Deuteronomy 11:18-21,26-28

May 31st & June 1st, 2008

 

            We are in the season of the graduation speeches, when the students receive (supposedly) “words of wisdom” before they are sent off to the next stage of life.   Graduation speakers will do some unusual things to get their message across.  I had a High School baccalaureate speaker who spilled ink on his tie, and then without minimal action the ink stain was gone.     I think that had something to do with forgiveness.  At our school, we had this goofy speaker for the eighth grade graduation who used his poor art ability to make his point that in relationship to others” it’s not about you”.  Yet, from God’s perspective it’s all about you (hold up poor art work).  Today Moses begins his extended graduation address following a good deal of education concerning God’s rescuing action for the Israelites.  He is also lets them know what their appropriate response is to this God.  That is, to hear and follow him.     Put these words, these promises and commandments as frontlets between your eyes, around your wrist, and in front of your houses (A visual is made with God’s Word attached to forehead, wrists, and front door). God is asking to turn the words he gave us in our heart, inside out to the world.   Show forth my word in your everyday life, and relate my promises when you sit, wake, lie, and rise.

            Sometimes picture our ability to maintain God’s promises in our lives like riding a bike.  Once you learn it, it will never go away.  While this confidence in God’s promises is quite laudable and true, it overestimates our abilities to remember and trust in the one true God.   It doesn’t take into account our natural inclination is to get off the bike of faith, and try some other mode of daily transportation/trust.  The issue here isn’t merely about breaking this commandment or that one.  Ultimately the issue rests on “Who is your God?”  .  The temptation then and now was to worship other gods, to give credit to other gods.  

  This reading, and in particular the first commandment remind us that there really are only two options.  One, the true rescuing, caring, deliverance God who ultimately sends us Jesus, verses the gods we make up.  The question is who will be your god?   For the Israelites it was the golden calf, for us it might be the golden cash.  For the Israelites it was the Canaanite gods who supposedly brought rain if you did such and such.  For us it may be the god of health, work, power, and even family (all good things, but even good things can become our gods).  Luther put it very well “A god is that which you look to for all good”. 
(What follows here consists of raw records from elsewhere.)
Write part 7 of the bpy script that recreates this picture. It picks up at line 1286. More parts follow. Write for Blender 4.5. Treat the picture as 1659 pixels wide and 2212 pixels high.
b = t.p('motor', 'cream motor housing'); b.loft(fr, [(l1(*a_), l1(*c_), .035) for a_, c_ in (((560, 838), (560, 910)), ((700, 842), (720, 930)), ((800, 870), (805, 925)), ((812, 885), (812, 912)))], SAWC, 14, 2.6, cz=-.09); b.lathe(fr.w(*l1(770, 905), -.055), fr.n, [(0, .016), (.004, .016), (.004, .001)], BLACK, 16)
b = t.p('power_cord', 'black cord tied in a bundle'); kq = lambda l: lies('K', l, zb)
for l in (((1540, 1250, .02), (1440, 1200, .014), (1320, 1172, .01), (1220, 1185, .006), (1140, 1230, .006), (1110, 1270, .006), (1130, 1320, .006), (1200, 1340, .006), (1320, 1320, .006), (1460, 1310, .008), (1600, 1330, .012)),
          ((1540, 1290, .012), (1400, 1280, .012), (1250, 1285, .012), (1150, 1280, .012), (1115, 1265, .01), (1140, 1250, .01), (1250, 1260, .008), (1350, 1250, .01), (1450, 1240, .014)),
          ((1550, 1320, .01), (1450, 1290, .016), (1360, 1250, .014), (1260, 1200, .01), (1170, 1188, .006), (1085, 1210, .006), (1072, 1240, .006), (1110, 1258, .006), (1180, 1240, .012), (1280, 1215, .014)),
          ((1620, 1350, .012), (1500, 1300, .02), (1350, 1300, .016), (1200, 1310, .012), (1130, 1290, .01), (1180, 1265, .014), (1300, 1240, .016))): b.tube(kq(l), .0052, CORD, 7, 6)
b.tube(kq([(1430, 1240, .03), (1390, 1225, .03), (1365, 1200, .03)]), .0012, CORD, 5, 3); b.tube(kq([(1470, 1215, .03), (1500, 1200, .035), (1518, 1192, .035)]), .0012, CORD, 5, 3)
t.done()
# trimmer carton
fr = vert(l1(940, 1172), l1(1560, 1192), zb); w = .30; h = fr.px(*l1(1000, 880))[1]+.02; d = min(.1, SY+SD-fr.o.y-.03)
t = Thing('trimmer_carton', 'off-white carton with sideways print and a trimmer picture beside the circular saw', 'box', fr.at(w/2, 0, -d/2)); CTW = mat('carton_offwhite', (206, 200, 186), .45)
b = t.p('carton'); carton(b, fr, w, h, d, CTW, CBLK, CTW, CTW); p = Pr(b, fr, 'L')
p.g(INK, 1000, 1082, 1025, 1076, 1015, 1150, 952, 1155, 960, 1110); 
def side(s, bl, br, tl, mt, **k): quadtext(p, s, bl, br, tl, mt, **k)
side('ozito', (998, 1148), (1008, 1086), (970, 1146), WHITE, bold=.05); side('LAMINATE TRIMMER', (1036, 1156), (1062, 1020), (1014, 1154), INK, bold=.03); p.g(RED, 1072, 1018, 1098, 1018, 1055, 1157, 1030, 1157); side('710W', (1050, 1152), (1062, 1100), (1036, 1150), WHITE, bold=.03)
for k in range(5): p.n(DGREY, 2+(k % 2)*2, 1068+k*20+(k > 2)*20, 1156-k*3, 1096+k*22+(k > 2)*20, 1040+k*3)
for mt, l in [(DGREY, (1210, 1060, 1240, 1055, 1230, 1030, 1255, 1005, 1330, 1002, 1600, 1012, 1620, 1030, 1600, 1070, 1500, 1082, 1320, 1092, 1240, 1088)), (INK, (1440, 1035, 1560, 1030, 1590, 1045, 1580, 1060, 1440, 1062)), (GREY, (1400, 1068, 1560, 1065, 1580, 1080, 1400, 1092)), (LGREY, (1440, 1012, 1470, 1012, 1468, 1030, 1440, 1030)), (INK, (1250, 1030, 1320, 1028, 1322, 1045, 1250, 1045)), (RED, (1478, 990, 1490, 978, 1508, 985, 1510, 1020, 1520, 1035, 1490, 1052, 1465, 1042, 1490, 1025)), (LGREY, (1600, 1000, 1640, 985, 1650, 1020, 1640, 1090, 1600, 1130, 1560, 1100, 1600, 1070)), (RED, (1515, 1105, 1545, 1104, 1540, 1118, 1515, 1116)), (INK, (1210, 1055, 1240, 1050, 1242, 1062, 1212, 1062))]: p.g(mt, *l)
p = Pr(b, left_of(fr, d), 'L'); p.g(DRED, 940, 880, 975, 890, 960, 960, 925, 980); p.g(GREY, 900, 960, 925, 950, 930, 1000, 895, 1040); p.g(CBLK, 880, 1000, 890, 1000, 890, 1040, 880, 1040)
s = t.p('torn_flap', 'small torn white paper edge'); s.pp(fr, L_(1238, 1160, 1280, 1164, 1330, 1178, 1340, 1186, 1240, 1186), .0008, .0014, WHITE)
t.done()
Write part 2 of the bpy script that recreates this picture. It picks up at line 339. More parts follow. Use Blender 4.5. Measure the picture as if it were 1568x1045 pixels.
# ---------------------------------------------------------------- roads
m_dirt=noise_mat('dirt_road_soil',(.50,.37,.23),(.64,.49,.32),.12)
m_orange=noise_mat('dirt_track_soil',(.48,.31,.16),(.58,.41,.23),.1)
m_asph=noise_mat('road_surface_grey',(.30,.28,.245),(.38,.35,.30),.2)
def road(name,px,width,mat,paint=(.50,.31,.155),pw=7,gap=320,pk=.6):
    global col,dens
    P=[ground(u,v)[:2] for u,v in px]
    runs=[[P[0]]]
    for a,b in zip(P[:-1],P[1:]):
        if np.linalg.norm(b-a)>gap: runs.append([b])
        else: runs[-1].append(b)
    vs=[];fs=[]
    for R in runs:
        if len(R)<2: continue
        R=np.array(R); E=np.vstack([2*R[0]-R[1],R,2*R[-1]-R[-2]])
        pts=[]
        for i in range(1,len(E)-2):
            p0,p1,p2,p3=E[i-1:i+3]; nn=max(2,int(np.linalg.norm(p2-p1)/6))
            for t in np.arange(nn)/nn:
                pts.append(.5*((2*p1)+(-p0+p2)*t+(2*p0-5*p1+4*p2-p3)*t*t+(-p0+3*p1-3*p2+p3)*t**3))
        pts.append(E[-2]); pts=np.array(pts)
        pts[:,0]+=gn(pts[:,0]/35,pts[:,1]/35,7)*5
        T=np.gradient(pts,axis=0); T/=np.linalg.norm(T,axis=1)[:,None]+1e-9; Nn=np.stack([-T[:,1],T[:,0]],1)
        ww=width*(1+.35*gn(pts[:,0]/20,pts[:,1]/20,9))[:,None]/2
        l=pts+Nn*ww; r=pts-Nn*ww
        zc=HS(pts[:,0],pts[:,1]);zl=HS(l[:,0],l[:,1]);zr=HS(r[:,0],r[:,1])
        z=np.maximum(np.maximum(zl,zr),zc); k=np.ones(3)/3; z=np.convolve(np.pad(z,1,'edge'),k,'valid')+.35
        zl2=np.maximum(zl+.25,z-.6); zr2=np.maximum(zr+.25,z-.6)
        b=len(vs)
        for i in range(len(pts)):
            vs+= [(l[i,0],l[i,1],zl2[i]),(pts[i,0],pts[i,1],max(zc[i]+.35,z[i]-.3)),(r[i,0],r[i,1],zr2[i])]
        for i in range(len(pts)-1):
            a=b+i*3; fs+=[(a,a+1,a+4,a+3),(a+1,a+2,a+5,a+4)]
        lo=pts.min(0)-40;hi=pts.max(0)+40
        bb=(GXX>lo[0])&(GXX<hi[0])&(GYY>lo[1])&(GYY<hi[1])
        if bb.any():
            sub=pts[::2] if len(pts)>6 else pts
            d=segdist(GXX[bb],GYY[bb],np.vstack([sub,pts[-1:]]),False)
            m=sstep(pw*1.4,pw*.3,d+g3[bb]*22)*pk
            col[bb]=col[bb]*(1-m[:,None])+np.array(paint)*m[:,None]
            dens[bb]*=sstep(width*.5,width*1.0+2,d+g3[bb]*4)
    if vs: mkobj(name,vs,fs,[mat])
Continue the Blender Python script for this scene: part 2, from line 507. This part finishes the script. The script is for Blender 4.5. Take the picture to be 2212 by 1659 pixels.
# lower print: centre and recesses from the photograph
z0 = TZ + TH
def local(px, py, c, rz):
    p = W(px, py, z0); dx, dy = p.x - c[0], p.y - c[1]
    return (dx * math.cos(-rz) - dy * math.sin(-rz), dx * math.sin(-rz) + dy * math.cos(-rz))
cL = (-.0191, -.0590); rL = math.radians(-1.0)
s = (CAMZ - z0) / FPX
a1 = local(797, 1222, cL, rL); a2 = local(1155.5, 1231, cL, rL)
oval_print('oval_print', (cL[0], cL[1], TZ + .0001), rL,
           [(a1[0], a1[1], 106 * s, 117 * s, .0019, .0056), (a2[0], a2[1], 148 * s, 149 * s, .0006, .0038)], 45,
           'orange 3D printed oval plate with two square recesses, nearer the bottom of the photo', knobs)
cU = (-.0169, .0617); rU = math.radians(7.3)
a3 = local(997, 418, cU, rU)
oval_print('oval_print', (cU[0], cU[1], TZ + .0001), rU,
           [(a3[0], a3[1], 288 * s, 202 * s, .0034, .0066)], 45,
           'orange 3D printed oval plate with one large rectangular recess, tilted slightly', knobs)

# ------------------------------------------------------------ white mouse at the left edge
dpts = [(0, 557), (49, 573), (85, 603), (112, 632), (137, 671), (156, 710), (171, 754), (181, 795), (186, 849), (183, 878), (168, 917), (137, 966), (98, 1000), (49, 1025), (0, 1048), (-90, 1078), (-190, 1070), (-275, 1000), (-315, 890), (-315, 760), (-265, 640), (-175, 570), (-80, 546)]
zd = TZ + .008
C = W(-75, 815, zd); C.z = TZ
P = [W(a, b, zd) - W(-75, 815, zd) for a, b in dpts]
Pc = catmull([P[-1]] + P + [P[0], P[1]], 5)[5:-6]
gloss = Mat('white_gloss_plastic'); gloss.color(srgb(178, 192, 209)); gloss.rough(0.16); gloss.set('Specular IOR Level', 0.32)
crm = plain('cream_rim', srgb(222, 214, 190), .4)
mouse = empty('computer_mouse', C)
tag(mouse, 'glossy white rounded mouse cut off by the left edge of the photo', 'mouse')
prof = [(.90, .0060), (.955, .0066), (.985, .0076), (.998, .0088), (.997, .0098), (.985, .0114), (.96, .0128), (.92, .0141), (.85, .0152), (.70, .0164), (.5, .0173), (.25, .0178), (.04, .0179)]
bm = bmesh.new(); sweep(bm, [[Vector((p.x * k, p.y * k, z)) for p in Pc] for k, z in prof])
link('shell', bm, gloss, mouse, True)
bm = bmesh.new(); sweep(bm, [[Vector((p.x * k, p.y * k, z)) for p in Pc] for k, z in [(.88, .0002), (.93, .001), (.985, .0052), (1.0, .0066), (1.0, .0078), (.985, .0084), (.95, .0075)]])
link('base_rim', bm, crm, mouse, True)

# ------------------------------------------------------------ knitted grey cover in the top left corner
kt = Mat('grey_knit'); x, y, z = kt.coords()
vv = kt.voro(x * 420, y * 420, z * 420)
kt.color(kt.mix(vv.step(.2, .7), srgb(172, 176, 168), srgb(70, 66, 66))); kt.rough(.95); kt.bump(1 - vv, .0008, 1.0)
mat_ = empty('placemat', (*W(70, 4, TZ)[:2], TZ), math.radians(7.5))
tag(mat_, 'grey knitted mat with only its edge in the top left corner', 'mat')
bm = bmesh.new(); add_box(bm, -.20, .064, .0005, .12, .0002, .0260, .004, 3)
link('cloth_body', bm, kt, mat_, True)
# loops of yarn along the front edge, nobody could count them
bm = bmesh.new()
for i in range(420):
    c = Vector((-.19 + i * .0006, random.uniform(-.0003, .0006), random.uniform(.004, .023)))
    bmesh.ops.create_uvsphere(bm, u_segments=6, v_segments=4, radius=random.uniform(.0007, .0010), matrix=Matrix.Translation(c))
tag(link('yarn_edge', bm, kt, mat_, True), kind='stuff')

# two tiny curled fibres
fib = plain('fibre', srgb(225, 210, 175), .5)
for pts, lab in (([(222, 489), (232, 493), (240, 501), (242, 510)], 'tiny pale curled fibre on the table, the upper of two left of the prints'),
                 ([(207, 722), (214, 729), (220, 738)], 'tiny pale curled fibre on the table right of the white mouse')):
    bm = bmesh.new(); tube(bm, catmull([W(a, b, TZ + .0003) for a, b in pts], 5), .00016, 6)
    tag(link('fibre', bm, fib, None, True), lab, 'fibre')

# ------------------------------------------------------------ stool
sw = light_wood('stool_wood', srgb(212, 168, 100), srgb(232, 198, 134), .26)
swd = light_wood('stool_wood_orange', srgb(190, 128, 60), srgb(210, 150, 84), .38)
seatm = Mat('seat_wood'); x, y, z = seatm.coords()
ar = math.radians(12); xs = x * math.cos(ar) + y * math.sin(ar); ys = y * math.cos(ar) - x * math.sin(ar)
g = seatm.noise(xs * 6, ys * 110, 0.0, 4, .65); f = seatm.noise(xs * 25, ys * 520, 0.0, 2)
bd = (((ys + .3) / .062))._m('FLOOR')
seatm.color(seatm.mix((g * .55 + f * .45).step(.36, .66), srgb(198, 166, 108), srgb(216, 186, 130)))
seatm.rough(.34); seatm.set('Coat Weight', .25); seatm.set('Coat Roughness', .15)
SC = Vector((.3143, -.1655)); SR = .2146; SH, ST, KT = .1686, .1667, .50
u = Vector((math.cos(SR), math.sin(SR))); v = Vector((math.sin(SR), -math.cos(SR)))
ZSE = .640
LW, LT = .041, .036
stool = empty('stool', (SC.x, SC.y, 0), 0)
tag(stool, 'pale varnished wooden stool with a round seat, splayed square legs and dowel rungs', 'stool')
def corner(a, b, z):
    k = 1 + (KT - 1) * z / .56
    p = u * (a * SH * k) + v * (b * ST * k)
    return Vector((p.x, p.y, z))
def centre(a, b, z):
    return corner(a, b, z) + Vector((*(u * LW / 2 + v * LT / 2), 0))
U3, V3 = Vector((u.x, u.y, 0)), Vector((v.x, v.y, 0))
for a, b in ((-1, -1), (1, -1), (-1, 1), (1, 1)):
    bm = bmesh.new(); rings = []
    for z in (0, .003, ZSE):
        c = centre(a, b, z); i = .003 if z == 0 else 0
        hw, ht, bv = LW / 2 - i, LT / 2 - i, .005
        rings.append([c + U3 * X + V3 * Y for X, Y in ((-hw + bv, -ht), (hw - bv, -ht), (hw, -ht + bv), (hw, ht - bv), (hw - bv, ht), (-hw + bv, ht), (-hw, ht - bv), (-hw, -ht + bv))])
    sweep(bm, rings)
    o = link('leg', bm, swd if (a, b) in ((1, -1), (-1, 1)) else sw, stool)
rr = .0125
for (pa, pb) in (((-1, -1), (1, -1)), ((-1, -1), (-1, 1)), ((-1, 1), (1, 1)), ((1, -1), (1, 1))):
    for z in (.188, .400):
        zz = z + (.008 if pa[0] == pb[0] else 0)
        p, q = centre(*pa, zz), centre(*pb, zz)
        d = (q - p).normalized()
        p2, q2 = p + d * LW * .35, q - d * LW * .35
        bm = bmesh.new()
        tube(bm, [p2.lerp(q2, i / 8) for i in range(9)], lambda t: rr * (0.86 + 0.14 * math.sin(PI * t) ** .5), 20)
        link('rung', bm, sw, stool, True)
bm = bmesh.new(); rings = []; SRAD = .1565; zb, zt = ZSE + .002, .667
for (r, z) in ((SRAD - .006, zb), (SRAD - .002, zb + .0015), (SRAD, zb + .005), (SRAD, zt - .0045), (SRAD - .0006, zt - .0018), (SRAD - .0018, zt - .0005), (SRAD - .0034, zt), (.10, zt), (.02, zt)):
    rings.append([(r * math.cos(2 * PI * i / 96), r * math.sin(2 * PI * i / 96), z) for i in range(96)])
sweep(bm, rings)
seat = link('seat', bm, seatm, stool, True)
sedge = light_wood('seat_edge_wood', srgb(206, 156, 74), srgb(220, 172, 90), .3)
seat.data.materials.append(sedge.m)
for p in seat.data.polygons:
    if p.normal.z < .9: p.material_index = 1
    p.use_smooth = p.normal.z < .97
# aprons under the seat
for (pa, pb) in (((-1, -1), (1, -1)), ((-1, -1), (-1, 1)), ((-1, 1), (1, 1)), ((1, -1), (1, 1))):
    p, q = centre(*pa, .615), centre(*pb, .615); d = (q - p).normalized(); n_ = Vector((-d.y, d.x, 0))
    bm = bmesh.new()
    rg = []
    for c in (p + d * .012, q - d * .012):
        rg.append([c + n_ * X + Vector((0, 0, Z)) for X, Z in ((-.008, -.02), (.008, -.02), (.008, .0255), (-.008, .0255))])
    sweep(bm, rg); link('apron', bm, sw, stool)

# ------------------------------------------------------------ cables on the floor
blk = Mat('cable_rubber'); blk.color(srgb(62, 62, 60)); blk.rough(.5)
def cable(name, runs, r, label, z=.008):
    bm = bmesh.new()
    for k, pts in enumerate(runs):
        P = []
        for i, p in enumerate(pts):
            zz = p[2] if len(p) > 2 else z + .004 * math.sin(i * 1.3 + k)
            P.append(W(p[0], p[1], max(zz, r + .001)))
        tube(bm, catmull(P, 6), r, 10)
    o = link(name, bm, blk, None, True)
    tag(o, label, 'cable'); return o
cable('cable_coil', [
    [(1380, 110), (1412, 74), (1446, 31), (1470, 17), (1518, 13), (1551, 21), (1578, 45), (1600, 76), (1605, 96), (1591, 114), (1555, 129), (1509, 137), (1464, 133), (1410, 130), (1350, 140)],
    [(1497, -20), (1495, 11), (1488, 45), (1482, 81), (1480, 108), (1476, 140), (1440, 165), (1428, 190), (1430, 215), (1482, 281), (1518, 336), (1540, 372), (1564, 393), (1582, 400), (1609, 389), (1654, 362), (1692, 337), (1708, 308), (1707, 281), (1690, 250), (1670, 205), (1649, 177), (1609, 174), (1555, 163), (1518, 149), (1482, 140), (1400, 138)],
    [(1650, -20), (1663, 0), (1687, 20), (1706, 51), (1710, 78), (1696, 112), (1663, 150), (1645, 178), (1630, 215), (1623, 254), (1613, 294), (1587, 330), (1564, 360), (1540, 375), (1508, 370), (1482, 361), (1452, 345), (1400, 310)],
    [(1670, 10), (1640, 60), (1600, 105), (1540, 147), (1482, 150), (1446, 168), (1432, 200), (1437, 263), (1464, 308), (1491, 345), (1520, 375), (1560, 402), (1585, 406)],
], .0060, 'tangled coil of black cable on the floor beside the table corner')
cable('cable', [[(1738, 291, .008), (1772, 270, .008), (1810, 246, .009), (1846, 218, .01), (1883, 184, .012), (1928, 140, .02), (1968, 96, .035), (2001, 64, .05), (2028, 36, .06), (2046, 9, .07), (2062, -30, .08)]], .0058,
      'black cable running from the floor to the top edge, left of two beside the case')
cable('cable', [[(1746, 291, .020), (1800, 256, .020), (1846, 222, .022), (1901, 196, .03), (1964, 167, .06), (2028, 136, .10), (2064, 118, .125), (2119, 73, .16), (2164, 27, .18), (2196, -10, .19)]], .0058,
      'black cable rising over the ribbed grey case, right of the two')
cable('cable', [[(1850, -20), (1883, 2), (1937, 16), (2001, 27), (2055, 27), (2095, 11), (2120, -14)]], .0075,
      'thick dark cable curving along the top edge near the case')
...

            How do we stem this natural inclination?  Through the words and very real stories of what this God has done in our lives.     Early in Deuteronomy he writes “Remember today your children were not the ones who saw and experienced the discipline of God, his majesty, and his outstretched arm.  Tell them again and again what I did to bring them out of Egypt (Duet. 11:2) In so many words he goes on to say tell them how Pharaoh’s great army was  drowned in the sea.  Tell how I parted the waters, and let them go through.   Tell them how I took care of their lives while they lived in the wilderness.  Tell them how I provided for them every day through the manna from above, and how water poured forth in the dessert from the rocks.  Tell them that it was not with might and power that they made it to the Promised Land, but it was through my mighty rescuing hand.  Tell them also of my judgments, and what the consequences were when they forgot about me. 

            Moses is saying to them and to us go ahead talk about God in everyday life.   Turn what is inside out.  .   Go ahead parents, grandparents, high school and college age students; don’t be afraid to testify to what God has done in history, and what God is presently doing in your life.  How on the cross he has forgiven, and continues to forgive your daily sins.  How God daily has provided for you in the midst of tremendous difficulties.  How he has been our refuge and strength and ever present help in time of trouble.  How the foundations of the gospel and the word, have sustained us through the storms of life so that we can stand with sure footing.  This is not bragging about our great faith, but rather how our God cares for us, and how he loves us in spite of ourselves.

            Why is this important?   Satan and his minions are working to tell us a different story.  They want us to place our trust in other so called gods.  Our gospel reading even says that there are false prophets who are going to come in sheep’s clothing ultimately giving us something other than Jesus.   They are going to emphasize that righteousness or good standing before God, if necessary at all, comes through something else other than faith in Christ.  They may tell us that the greatest worship is to love self, and care for self, and while self is a gift it is not to be worshiped.  These false prophets are going to try to make the gospel a series of do’s and don’ts.  On Saturday Nathan Ellis was baptized and in this baptism God delivers to Nathan the best he has to offers.  He wants Nathan to know in a very tangible way that Jesus is a rescuing God who is forgiving of all sin, and who delivers to him the Holy Spirit.  As parents, and as a congregation, and as fellow Christians our calling now in the life of Nathan is to remind him over and over again of his God so that when the rains fall, the winds blow, and floods come he will be able to stand.  Stand, not because of our actions, but because God’s true Word, his true love that will sustain him through thick and thin.  “He who believes and is baptized shall be saved”. 

            This is important because the false gods, no matter how hard they try, simply cannot deliver what only Jesus can give.   They only promise life, meaning, and purpose while Jesus alone delivers life, forgiveness, and salvation.  The false gods are never satisfied with us.  If our god is money, there is never enough of it.  Even if we have a lot of it we are worried whether we will be able to keep it.    If our god is health, then what happens when inevitably our health fades away?  If our god is work, how much work is enough?  All these gods and countless others will bring us to our ruin.  Too often, we have walked that ruined road.  Yet, in the midst of this ruin, it is Jesus picking us off, dusting us off, and breathing into us new life and getting us on our way once again.  Only this time it is he alone that is holding us on the bike.    It is this Jesus who has justified us freely by his grace.  May this life placed in our hearts move from the inside out.  Why?   So that in our everyday life our children, grandchildren, friends and neighbors might also know this true God loves them.  Amen.